1) De façon générale, l’utilisation de l’intelligence artificielle constitue une réelle opportunité et offre un potentiel permettant d’améliorer l’accès aux services publics pour tous les citoyens. Cette transformation digitale doit être réalisée dans une approche centrée sur l’humain, et dans le respect des droits fondamentaux et des principes de l’État de droit.

2) Pour une réponse spécifique à cette question, je vous invite à vous adresser à mes collègues, le ministre de la Justice et le ministre de l’Intérieur.

3) Pour une réponse spécifique à cette question, je vous invite à vous adresser à mes collègues, le ministre de la Justice et le ministre de l’Intérieur.

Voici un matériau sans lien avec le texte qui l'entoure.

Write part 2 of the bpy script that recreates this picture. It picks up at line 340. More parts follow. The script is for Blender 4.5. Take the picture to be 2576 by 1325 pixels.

4) L’utilisation de l’intelligence artificielle demande le respect de principes éthiques et juridiques garantissant la protection des données à caractère personnel ainsi que celle des droits et libertés fondamentaux. Pour répondre au respect de ces principes, des initiatives telles que AI4Belgium ont été lancées. Cette démarche par exemple a pour but d’identifier les questions éthiques dans le déploiement des technologies d’intelligence artificielle. Ainsi, le groupe de travail au sein d’AI4Belgium Law & Ethics organise régulièrement des sessions d’information et de réflexion sur ces sujets et également des concertations au niveau national sur les positions à prendre sur ces questions vis-à-vis des institutions européennes, mais aussi vis-à-vis d’autres organismes internationaux au niveau mondial, tels que l’Organisation de coopération et de développement économiques (OCDE) ou l’Organisation des Nations unies pour l’éducation, la science et la culture (United Nations Educational, Scientific and Cultural Organization – UNESCO).

5) Au niveau du benchmarking européen et international, j’ai pris connaissance des travaux du Conseil de l’Europe en matière d’intelligence artificielle et notamment le rapport du Conseil de l’Europe sur la Justice et les algorithmes dans le cadre plus spécifique de la justice pénale, ainsi que des différentes initiatives été lancées ces dernières années au niveau européen ou de Nations unies afin d’encadrer l’utilisation de l’intelligence artificielle, en ce compris dans le cadre de la justice pénale.